小さな庭の物語
ママ
ねえ お話しして・・・。
そうね
もうこんな時間ね。ねんねの時間だね。
ママ
お星さま あそこに見えるお星さま
なんか寂しそうだねえ。
そうね、お星さま だあれも いなくて 寂しいね。
でも あのお星さまは 頑張って光ってるねえ
けなげだねえ・。。
ああ あれが この前 ねこくんが教えてくれた一つ星かな。
夜空見たら 南にある、ひとつだけ光ってるお星さまって。
確か 「秋に たったひとつしかない 一等星なんだよ」って いってたっけ。
「夏には 織姫や彦星、夏の大三角形とか、たくさんの1等星たちがいるのに 秋になると みーんな 夕方の西の空に沈んで いなくなっちゃう。
でも、 ひとつだけ、明るく輝いているのが 見えるでしょ?
1等星「フォーマルハウト」だよ。
フォーマルハウトは、1.2等の明るさを持つ白色の星だよ
生まれてからまだ2億年ほどしか経っていない若い星って 言ってた。
ぼく 聴いてもよく わかんなかったけど なんか寂しそうなお星さまだな。
ねこくん 言うの。
このお話し メジロの奥さんが だれかに きいたお話しだって。
きっとあのあたりに見えるよ。
外に出て 空を見たら すぐ目に入るよ。
一つ星だよ 夜みてごらんって 教えてくれたんだって。
ねこくん 言うんだ。
ぼく好きなんだ。
ひとりで 懸命に光ってるから。。
ぼくも ノラだから ひとり。
ん?さみしくなんかないよ。
自由だからね。それに あのお星様 見てたら
一人じゃないって 思えるの
そう。。ひとりなんだ、ねこくん。毛も 寂しそうに 風に吹かれてた。
ママ
なあに?
ぼくには ママがいてくれて よかったよ。ねこくんにはいないの。
ママは いつも お話ししてくれるし 傍にいてくれるし。
そりゃあ だって まだ ぼく 子どもだから だけどね。
またお話ししてね。
そう いもむしくんのこと。。
お昼まにね アリくんに会ったの。アリくんのお友達のアリマキくんにも。おばちゃんが すごーく 嫌ってるやつだよ、その虫さ。お花のみつとか吸って 甘い汁 出してアリくんにあげるの。アリくん 言ってた。おばちゃん アリマキ見たら ぎゃあああああ!って すごい声出して 踏み潰そうとするよ。
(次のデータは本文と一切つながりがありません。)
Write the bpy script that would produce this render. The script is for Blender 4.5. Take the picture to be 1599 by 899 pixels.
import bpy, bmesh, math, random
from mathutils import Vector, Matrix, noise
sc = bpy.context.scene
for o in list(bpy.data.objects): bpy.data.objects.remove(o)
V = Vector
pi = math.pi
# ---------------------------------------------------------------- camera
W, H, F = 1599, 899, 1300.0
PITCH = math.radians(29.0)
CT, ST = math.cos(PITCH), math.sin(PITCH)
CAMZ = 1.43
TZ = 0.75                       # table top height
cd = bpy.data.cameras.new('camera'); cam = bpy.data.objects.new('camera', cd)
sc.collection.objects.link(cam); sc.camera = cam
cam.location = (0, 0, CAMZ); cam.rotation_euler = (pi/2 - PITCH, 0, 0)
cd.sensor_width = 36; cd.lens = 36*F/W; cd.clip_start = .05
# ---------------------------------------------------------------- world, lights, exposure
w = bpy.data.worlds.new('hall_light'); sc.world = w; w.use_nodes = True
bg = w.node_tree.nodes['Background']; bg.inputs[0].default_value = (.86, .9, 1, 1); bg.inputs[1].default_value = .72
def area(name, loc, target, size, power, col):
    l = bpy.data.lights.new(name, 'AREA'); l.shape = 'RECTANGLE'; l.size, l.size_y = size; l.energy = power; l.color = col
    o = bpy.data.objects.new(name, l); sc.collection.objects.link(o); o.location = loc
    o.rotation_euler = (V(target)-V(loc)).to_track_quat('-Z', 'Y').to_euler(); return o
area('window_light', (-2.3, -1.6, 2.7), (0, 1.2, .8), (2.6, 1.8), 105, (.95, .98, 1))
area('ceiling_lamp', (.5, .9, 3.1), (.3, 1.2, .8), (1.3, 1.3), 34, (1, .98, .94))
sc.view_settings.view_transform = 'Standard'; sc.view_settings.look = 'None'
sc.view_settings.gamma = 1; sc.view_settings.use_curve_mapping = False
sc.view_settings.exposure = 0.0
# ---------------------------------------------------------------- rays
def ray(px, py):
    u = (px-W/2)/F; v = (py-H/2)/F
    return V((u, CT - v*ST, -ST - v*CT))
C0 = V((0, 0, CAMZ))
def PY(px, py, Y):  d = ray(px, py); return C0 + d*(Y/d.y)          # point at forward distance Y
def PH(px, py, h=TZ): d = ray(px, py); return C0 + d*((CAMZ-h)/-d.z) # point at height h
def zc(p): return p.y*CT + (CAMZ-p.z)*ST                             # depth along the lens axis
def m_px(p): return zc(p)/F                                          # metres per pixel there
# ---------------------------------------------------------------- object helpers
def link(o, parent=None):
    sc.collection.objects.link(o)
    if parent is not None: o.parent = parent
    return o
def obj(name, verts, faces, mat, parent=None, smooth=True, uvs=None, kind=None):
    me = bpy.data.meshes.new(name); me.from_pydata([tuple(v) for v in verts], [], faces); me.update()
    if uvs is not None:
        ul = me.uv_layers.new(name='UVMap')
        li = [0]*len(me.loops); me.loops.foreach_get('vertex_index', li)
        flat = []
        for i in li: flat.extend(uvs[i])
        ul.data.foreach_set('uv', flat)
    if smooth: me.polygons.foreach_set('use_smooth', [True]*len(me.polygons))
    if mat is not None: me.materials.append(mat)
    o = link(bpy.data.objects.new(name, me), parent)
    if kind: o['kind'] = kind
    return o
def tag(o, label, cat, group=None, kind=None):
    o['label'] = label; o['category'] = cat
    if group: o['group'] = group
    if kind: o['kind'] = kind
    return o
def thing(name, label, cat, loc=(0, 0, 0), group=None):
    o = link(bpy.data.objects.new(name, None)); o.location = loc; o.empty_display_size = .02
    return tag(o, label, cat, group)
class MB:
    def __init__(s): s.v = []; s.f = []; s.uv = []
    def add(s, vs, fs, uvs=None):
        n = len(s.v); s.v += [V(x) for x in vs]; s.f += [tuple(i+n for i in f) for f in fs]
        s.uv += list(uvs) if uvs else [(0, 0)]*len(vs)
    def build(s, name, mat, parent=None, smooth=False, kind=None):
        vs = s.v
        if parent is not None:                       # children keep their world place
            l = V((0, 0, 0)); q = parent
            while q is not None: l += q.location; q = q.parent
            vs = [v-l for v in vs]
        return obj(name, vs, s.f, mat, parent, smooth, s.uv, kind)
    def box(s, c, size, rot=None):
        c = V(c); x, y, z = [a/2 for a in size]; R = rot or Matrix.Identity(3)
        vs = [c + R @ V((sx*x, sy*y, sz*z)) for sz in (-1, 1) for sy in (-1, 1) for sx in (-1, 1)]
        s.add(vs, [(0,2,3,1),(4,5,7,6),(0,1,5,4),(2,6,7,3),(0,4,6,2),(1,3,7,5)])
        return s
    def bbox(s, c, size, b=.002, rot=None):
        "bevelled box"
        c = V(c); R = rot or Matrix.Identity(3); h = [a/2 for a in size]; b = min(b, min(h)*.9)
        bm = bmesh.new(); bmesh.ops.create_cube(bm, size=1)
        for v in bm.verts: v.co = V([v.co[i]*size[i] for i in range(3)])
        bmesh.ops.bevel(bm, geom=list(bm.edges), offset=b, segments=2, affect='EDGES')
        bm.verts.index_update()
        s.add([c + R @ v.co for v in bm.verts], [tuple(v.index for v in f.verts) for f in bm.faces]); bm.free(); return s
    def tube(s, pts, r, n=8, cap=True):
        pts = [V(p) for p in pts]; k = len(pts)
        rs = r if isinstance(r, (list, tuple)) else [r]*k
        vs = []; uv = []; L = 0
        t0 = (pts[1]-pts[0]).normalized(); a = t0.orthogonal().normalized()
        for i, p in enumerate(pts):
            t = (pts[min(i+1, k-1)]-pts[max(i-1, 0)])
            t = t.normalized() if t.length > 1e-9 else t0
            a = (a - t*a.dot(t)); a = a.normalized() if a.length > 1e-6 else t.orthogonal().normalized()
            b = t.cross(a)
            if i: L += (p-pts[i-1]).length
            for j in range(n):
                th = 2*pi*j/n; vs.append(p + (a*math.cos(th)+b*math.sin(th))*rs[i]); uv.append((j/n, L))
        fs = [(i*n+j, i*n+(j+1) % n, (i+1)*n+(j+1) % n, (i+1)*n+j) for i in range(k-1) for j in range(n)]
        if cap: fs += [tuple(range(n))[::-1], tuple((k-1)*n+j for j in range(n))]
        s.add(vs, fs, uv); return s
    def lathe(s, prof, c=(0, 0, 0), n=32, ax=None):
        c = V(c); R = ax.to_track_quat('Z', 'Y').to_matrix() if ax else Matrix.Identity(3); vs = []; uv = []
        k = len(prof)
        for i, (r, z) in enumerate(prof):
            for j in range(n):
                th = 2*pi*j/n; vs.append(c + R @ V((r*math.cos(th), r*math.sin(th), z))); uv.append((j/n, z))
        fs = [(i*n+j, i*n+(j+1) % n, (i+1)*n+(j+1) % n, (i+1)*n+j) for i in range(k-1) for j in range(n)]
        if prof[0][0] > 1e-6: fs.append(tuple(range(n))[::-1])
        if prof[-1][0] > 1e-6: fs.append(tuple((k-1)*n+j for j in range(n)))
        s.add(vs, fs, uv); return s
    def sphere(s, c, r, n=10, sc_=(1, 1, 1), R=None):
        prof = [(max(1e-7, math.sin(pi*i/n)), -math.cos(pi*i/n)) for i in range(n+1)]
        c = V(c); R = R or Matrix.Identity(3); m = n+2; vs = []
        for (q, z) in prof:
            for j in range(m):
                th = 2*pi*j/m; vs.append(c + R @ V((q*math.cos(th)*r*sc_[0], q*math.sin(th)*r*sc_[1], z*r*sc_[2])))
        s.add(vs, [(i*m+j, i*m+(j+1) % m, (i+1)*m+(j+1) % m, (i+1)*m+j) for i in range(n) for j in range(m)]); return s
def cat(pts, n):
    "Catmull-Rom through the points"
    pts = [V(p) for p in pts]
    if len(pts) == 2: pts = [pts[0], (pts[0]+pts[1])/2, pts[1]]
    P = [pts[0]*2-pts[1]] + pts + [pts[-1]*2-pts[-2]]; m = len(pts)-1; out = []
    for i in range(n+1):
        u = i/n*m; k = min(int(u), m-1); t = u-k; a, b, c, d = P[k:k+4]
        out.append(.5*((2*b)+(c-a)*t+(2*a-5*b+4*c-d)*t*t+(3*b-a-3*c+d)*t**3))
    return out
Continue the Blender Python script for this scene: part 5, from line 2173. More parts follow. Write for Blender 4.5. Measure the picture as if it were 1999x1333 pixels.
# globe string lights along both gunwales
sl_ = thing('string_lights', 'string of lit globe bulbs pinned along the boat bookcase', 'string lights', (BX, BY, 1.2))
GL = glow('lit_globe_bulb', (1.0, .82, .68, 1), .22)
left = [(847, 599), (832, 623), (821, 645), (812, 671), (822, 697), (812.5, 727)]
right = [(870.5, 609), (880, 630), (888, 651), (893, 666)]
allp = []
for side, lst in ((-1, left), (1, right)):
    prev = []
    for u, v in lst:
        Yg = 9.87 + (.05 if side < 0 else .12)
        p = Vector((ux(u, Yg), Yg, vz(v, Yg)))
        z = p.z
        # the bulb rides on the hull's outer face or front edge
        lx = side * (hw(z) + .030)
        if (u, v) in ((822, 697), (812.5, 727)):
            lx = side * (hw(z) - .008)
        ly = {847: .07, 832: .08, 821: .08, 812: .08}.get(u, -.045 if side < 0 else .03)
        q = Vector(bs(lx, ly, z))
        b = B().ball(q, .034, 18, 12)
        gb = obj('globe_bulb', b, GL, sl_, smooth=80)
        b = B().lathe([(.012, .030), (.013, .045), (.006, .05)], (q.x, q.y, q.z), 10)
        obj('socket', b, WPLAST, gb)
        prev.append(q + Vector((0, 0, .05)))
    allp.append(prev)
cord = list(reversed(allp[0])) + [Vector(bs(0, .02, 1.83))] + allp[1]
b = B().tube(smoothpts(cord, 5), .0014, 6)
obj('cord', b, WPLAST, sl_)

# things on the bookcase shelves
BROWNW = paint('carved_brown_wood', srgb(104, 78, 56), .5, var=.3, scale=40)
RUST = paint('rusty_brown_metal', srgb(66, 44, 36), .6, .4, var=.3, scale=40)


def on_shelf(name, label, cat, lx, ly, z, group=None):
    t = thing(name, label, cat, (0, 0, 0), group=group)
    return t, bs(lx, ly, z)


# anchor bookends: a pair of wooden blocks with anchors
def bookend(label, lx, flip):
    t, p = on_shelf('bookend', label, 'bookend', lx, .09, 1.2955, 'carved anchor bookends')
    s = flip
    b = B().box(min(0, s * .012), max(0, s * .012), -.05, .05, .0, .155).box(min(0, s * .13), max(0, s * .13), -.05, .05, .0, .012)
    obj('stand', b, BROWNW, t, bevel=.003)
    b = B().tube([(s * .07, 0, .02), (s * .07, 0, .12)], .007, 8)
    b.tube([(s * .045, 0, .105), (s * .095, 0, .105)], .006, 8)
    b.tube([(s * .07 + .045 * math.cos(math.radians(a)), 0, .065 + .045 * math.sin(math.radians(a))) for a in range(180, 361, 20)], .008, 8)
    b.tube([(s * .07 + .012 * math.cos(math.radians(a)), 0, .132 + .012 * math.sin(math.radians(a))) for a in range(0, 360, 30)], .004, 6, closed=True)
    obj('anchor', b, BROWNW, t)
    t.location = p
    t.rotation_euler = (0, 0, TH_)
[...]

どっかの 本で見て テントウムシくんが 天敵だから 来ないかしら って 騒いでたけど って。。
へえ ぼうや よく知ってるね
うん!お兄ちゃんから きいたもの、アリくんのお兄ちゃん。
そう
それでね おばちゃん なんで 嫌うかっていうとね。
作ってる野菜 食べられたんだって、レタスとか。
ねえ ママ
「一匹のいもむし」ってお話し(グリム)この前 してくれたでしょ?
また 聞かせて。
取り留めもなく なにを話しているか もうわからなくなったぼうや。
うとうと。
あらあら ぼうや 言いながら もう寝ちゃったの?今日は 頑張って
おばちゃんと大根のこどもの葉っぱに お水やり みてたもんね
あしたは いもむしくんのお話ししようね。
ねえ ぼうや
この前の道を歩いて行く おねえさんは 元気になったかな。
仕事場で 辛いことあるって言ってたね。
小さな 弟君と虫網もって 原っぱで遊んでたぼうやは もう眠ったかな
冷たい風が 吹くようになったねえ。そのうちおばちゃんが あったかい
落ち葉のおふとん 持ってくる。
嵐に漕ぎ出ても 諦めないで 今だけを見て頑張ったいもむしくんのお話し あしたしようね。
おやすみ。
ゆっくり 安心して おやすみ。
たったひとつ あそこで輝いてるお星さまは ぼうやみたいだよ
ママにとっては 一つ星だよ きみは。
きみがいれば なにもいらない。。
また 明日、一日が 始まるね。
今夜も 虫の音を聴きながら 休もう。
リンドウが 開いて 白い菊が開いて 夕方 おやすみと閉じた。
なんでもない暮らしだけれど 明日の朝を 待ちたくなる。
もうお休みですか?
なんてことない この庭の小さなものたちの暮らしの一ページに
お付き合い 下さり ありがとうございます。
また お会いできますよう。。。